Unison, Unite, the GMB, the National Union of Teachers, the Fire Brigades Union and the Public and Commercial Services union have united in a day of action and are staging rallies and protests up and down the country. Members of the Northern Ireland Public Service Alliance are also participating, as are some Transport for London members of the RMT.
Highlighting that real incomes were down by more than £2,000 since 2010, Trades Union Congress general secretary Frances O’Grady said public sector workers must not be ‘locked out of the recovery’.
She said: ‘Across the public sector workers are on strike today to say enough is enough. Year after year pay has failed to keep up with the cost of living.
‘Nearly half a million local government workers earn less than the Living Wage. But even as the economy starts to grow, ministers have told them that the pay cap will last until at least 2018.
‘This is why today’s strikers deserve public support. They are saying that ordinary workers should not be locked out of the recovery, and that we should all get a fair share as the economy grows again.’
Unison general secretary Dave Prentis said his members had turned out in force.
‘The picket lines were out early across England, Wales and Northern Ireland in a massive show of solidarity, sending a clear message that 1% is not enough,’ he said.

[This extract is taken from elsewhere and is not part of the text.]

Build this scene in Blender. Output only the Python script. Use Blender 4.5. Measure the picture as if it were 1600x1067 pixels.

‘It is disgrace that more than 400,000 local government and school support workers are paid less than the Living Wage and one million earn less than the coalition’s low-pay threshold of £21,000.’

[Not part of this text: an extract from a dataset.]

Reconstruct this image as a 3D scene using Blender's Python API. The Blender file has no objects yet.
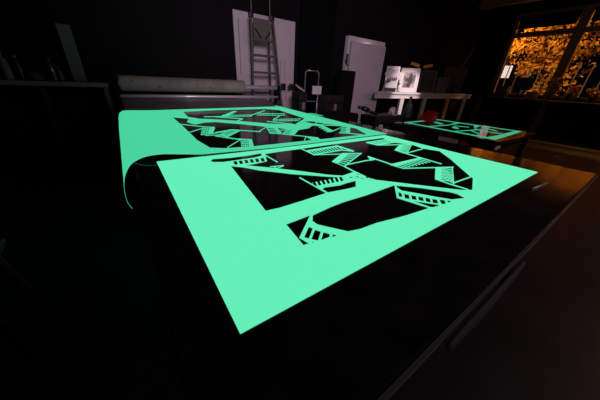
import bpy, bmesh, math, random
from mathutils import Vector, Matrix, geometry, noise
random.seed(7)
PI = math.pi
COL = bpy.context.scene.collection

# ------------------------------------------------------------------ materials
def _nt(name):
    m = bpy.data.materials.new(name); m.use_nodes = True
    nt = m.node_tree; return m, nt, nt.nodes['Principled BSDF']

def mat(name, col, rough=0.5, metal=0.0, spec=0.5, var=0.0, scale=8.0, bump=0.0, emit=None, estr=0.0):
    """principled surface whose colour is broken up by noise"""
    m, nt, b = _nt(name)
    b.inputs['Roughness'].default_value = rough
    b.inputs['Metallic'].default_value = metal
    b.inputs['Specular IOR Level'].default_value = spec
    tc = nt.nodes.new('ShaderNodeTexCoord')
    nz = nt.nodes.new('ShaderNodeTexNoise'); nz.inputs['Scale'].default_value = scale; nz.inputs['Detail'].default_value = 4
    nt.links.new(tc.outputs['Object'], nz.inputs['Vector'])
    rp = nt.nodes.new('ShaderNodeValToRGB')
    rp.color_ramp.elements[0].position = 0.3; rp.color_ramp.elements[1].position = 0.7
    rp.color_ramp.elements[0].color = tuple(c*(1-var) for c in col) + (1,)
    rp.color_ramp.elements[1].color = tuple(min(1, c*(1+var)) for c in col) + (1,)
    nt.links.new(nz.outputs['Fac'], rp.inputs['Fac'])
    nt.links.new(rp.outputs['Color'], b.inputs['Base Color'])
    if bump:
        bp = nt.nodes.new('ShaderNodeBump'); bp.inputs['Strength'].default_value = bump; bp.inputs['Distance'].default_value = 0.01
        nt.links.new(nz.outputs['Fac'], bp.inputs['Height']); nt.links.new(bp.outputs['Normal'], b.inputs['Normal'])
    if emit:
        b.inputs['Emission Color'].default_value = emit + (1,)
        b.inputs['Emission Strength'].default_value = estr
    return m

def glass_mat(name, tint=(1, 1, 1)):
    m = bpy.data.materials.new(name); m.use_nodes = True
    nt = m.node_tree; nt.nodes.remove(nt.nodes['Principled BSDF'])
    out = nt.nodes['Material Output']
    t = nt.nodes.new('ShaderNodeBsdfTransparent'); t.inputs['Color'].default_value = tint + (1,)
    g = nt.nodes.new('ShaderNodeBsdfGlossy'); g.inputs['Roughness'].default_value = 0.03
    mx = nt.nodes.new('ShaderNodeMixShader'); mx.inputs[0].default_value = 0.06
    nt.links.new(t.outputs[0], mx.inputs[1]); nt.links.new(g.outputs[0], mx.inputs[2]); nt.links.new(mx.outputs[0], out.inputs['Surface'])
    return m

def photo_mat(name, cols, scale):
    """a printed picture: soft blotches in a few greys"""
    m, nt, b = _nt(name); b.inputs['Roughness'].default_value = 0.4
    tc = nt.nodes.new('ShaderNodeTexCoord'); nz = nt.nodes.new('ShaderNodeTexNoise')
    nz.inputs['Scale'].default_value = scale; nz.inputs['Detail'].default_value = 2
    rp = nt.nodes.new('ShaderNodeValToRGB'); rp.color_ramp.interpolation = 'EASE'
    e = rp.color_ramp.elements; e[0].position = 0.38; e[1].position = 0.62
    e[0].color = cols[0] + (1,); e[1].color = cols[1] + (1,)
    nt.links.new(tc.outputs['Object'], nz.inputs['Vector']); nt.links.new(nz.outputs['Fac'], rp.inputs['Fac'])
    nt.links.new(rp.outputs['Color'], b.inputs['Base Color']); return m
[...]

NUT general secretary Christine Blower said teachers’ morale was at a low ebb following moves to introduce performance-related pay in schools and delay the pension age to 68.

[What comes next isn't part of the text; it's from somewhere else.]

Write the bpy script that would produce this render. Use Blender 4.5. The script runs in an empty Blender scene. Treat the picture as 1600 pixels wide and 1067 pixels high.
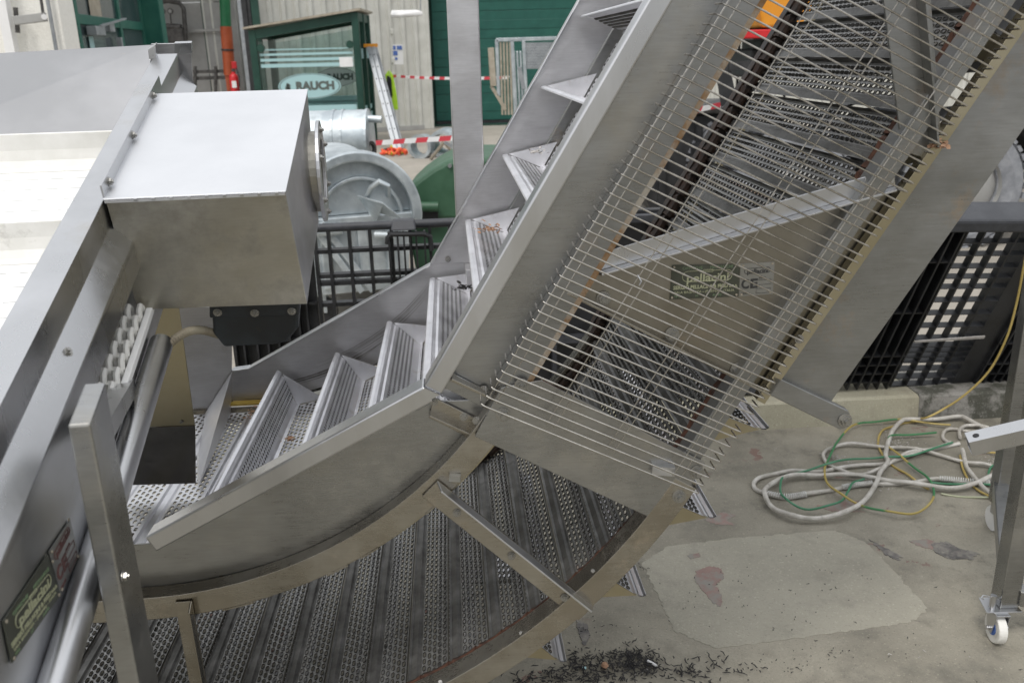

‘The fact that teachers are prepared to take strike action is an indication of the strength of feeling and anger about the government’s imposed changes,’ she said.
‘The profession is on its knees. Strike action is a last resort but, due to the intransigence of the coalition government, it is one which we cannot avoid.’
But the Cabinet Office said the majority of workers had turned up to work and almost all key public services were being delivered as normal.
'In past years, unions made inflated claims about how many they thought would participate in strike action. They were shown to be wrong,' a spokesman said.
The Cabinet Office confirmed that only a fifth of civil servants (fewer than 90,000) are on strike, all 717 Jobcentres opened this morning, the majority of schools in England and Wales are open, fire services are operating across the country and nationally, disruption to local government services is minimal.
Speaking at Prime Minister’s Questions yesterday, David Cameron said the strikes were ‘not right’.
‘The National Union of Teachers is proposing a strike based on a ballot it had almost two years ago, on a very small turnout of its members,’ the prime minister said.
‘Really, is it right to continue with this situation when the education of so many children is going to be so badly disrupted?’